WRITTEN INSTRUCTION
Repeat the listing exactly as given, omitting every image.
* begin INFORMATION SUPPLIED *
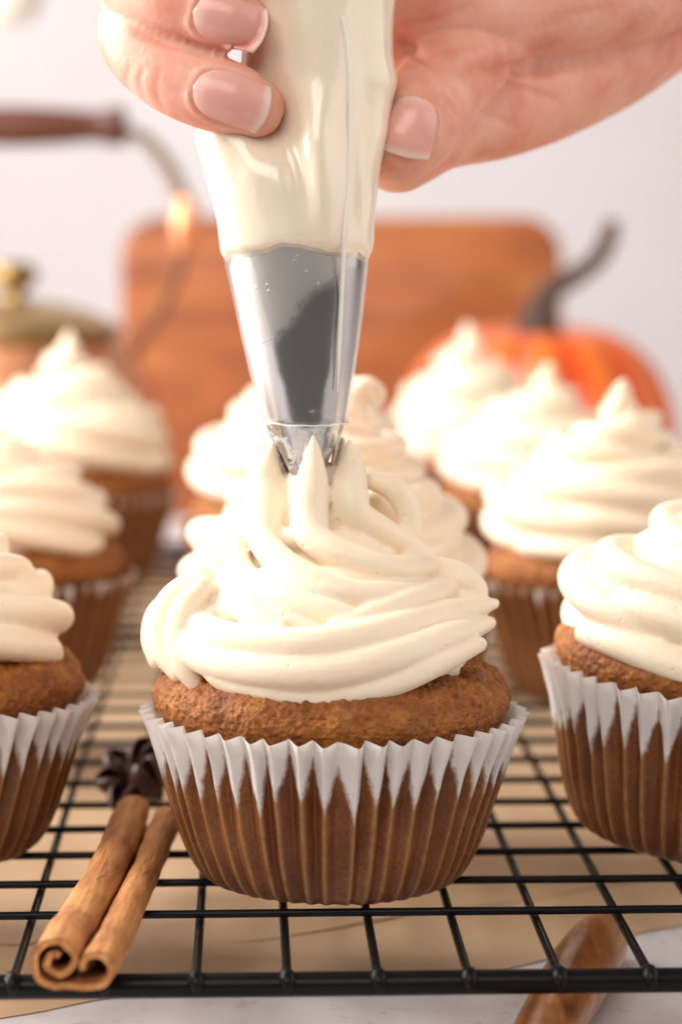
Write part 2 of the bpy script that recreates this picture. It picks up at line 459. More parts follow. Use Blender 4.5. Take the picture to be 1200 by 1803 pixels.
# ------------------------------------------------------------------ cupcakes
LP = smooth_prof([(.02, .0), (1.2, .0), (2.0, .02), (2.36, .12), (2.60, .36), (2.82, .8), (2.98, 1.3), (3.13, 1.85), (3.28, 2.35), (3.42, 2.75), (3.56, 3.05)], 7)
def liner_mesh(seed, per, up=0.0):
    rnd = random.Random(seed); NP = 47
    ph = [rnd.uniform(-.16, .16) for _ in range(NP)]; am = [rnd.uniform(.75, 1.25) for _ in range(NP)]
    dz = [rnd.uniform(-.15, .15) for _ in range(NP)]; sk = [rnd.uniform(.38, .62) for _ in range(NP)]
    mb = MB(); rows = []; stain = []; crest = []
    n = NP * per
    for (r, z) in LP:
        row = []
        q = z / 3.05
        for i in range(n):
            k = i // per; f = (i % per) / per
            s = sk[k]
            tri = f / s if f < s else (1 - f) / (1 - s)               # 0 valley .. 1 crest
            wv = .5 - .5 * math.cos(PI * tri); wv = .45 * wv + .55 * tri
            amp = am[k] * (.095 + .165 * sstep(.1, 1.0, q) ** 1.1) * (1 if z > .02 else r / 2.2 * .4)
            th = 2 * PI * (k + f + ph[k] * math.sin(PI * f)) / NP
            wob = .05 * mnoise.noise(Vector((math.cos(th) * 1.2, math.sin(th) * 1.2, z * .5 + seed)))
            crk = .02 * mnoise.noise(Vector((math.cos(th) * 14, math.sin(th) * 14, z * 2.2 + seed))) * sstep(.0, .5, z)
            rr = r + amp * (wv - .55) + (wob + crk) * min(1, r / 2)
            zz = z + (-.07 * (wv - .5) * sstep(.75, 1, q) + .03 * mnoise.noise(Vector((k * .9, seed, 1))) * q)
            row.append((rr * math.cos(th), rr * math.sin(th), zz))
            lim = 3.05 - (.34 + .82 * max(0, tri) ** .9) - dz[k] + up; crest.append(max(0, 1 - abs(tri - 1) * 3.2))
            stain.append(min(1, max(0, .5 + (lim - z) * 1.7)))
        rows.append(row)
    mb.grid(rows, True, True, False); stain.append(1); crest.append(0)
    me = mb.mesh('liner')
    a = me.attributes.new('crest', 'FLOAT', 'POINT'); a.data.foreach_set('value', crest)
    a = me.attributes.new('stain', 'FLOAT', 'POINT'); a.data.foreach_set('value', stain)
    return me
CP = smooth_prof([(.02, .08), (1.9, .08), (2.45, .45), (2.70, 1.2), (2.90, 2.0), (3.06, 2.6), (3.17, 2.95), (3.34, 3.28), (3.32, 3.56), (3.05, 3.84), (2.6, 4.05), (1.8, 4.25), (.9, 4.36), (.02, 4.4)], 10)
def cake_mesh(seed, n):
    mb = MB(); rows = []
    for r, z in CP:
        row = []
        for i in range(n):
            a = 2 * PI * i / n; d = Vector((math.cos(a) * r, math.sin(a) * r, z))
            top = sstep(2.9, 3.3, z)
            h = .10 * fbm(d + Vector((seed, 0, 0)), .8, 2) + .042 * fbm(d, 2.6, 3) + .038 * mnoise.noise(d * 9) + .036 * mnoise.noise(d * 18)
            h += -.05 * max(0, mnoise.noise(d * 5.5 + Vector((3, 1, 2))) - .25) * 3
            nrm = Vector((math.cos(a) * (1 if z < 3.6 else .45), math.sin(a) * (1 if z < 3.6 else .45), 0 if z < 3.2 else .8)).normalized()
            row.append(d + nrm * (h * top if r > .1 else 0))
        rows.append(row)
    mb.grid(rows, True, True, True)
    return mb.mesh('cake')

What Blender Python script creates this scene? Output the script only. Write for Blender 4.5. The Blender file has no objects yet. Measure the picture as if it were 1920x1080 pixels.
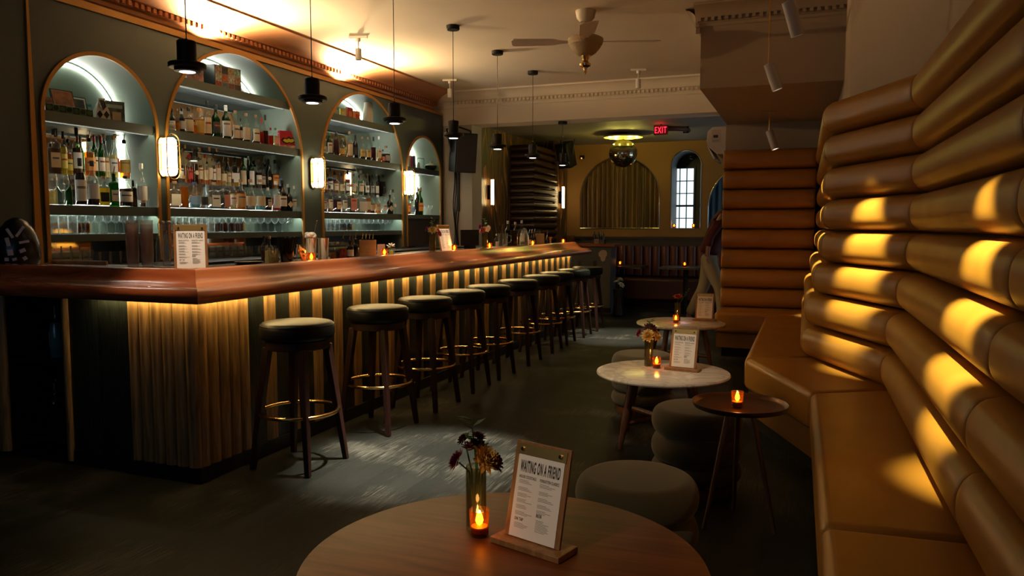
* end INFORMATION SUPPLIED *
EXERCISE RESULT
Write part 2 of the bpy script that recreates this picture. It picks up at line 459. More parts follow. Use Blender 4.5. Take the picture to be 1200 by 1803 pixels.
# ------------------------------------------------------------------ cupcakes
LP = smooth_prof([(.02, .0), (1.2, .0), (2.0, .02), (2.36, .12), (2.60, .36), (2.82, .8), (2.98, 1.3), (3.13, 1.85), (3.28, 2.35), (3.42, 2.75), (3.56, 3.05)], 7)
def liner_mesh(seed, per, up=0.0):
    rnd = random.Random(seed); NP = 47
    ph = [rnd.uniform(-.16, .16) for _ in range(NP)]; am = [rnd.uniform(.75, 1.25) for _ in range(NP)]
    dz = [rnd.uniform(-.15, .15) for _ in range(NP)]; sk = [rnd.uniform(.38, .62) for _ in range(NP)]
    mb = MB(); rows = []; stain = []; crest = []
    n = NP * per
    for (r, z) in LP:
        row = []
        q = z / 3.05
        for i in range(n):
            k = i // per; f = (i % per) / per
            s = sk[k]
            tri = f / s if f < s else (1 - f) / (1 - s)               # 0 valley .. 1 crest
            wv = .5 - .5 * math.cos(PI * tri); wv = .45 * wv + .55 * tri
            amp = am[k] * (.095 + .165 * sstep(.1, 1.0, q) ** 1.1) * (1 if z > .02 else r / 2.2 * .4)
            th = 2 * PI * (k + f + ph[k] * math.sin(PI * f)) / NP
            wob = .05 * mnoise.noise(Vector((math.cos(th) * 1.2, math.sin(th) * 1.2, z * .5 + seed)))
            crk = .02 * mnoise.noise(Vector((math.cos(th) * 14, math.sin(th) * 14, z * 2.2 + seed))) * sstep(.0, .5, z)
            rr = r + amp * (wv - .55) + (wob + crk) * min(1, r / 2)
            zz = z + (-.07 * (wv - .5) * sstep(.75, 1, q) + .03 * mnoise.noise(Vector((k * .9, seed, 1))) * q)
            row.append((rr * math.cos(th), rr * math.sin(th), zz))
            lim = 3.05 - (.34 + .82 * max(0, tri) ** .9) - dz[k] + up; crest.append(max(0, 1 - abs(tri - 1) * 3.2))
            stain.append(min(1, max(0, .5 + (lim - z) * 1.7)))
        rows.append(row)
    mb.grid(rows, True, True, False); stain.append(1); crest.append(0)
    me = mb.mesh('liner')
    a = me.attributes.new('crest', 'FLOAT', 'POINT'); a.data.foreach_set('value', crest)
    a = me.attributes.new('stain', 'FLOAT', 'POINT'); a.data.foreach_set('value', stain)
    return me
CP = smooth_prof([(.02, .08), (1.9, .08), (2.45, .45), (2.70, 1.2), (2.90, 2.0), (3.06, 2.6), (3.17, 2.95), (3.34, 3.28), (3.32, 3.56), (3.05, 3.84), (2.6, 4.05), (1.8, 4.25), (.9, 4.36), (.02, 4.4)], 10)
def cake_mesh(seed, n):
    mb = MB(); rows = []
    for r, z in CP:
        row = []
        for i in range(n):
            a = 2 * PI * i / n; d = Vector((math.cos(a) * r, math.sin(a) * r, z))
            top = sstep(2.9, 3.3, z)
            h = .10 * fbm(d + Vector((seed, 0, 0)), .8, 2) + .042 * fbm(d, 2.6, 3) + .038 * mnoise.noise(d * 9) + .036 * mnoise.noise(d * 18)
            h += -.05 * max(0, mnoise.noise(d * 5.5 + Vector((3, 1, 2))) - .25) * 3
            nrm = Vector((math.cos(a) * (1 if z < 3.6 else .45), math.sin(a) * (1 if z < 3.6 else .45), 0 if z < 3.2 else .8)).normalized()
            row.append(d + nrm * (h * top if r > .1 else 0))
        rows.append(row)
    mb.grid(rows, True, True, True)
    return mb.mesh('cake')

What Blender Python script creates this scene? Output the script only. Write for Blender 4.5. The Blender file has no objects yet. Measure the picture as if it were 1920x1080 pixels.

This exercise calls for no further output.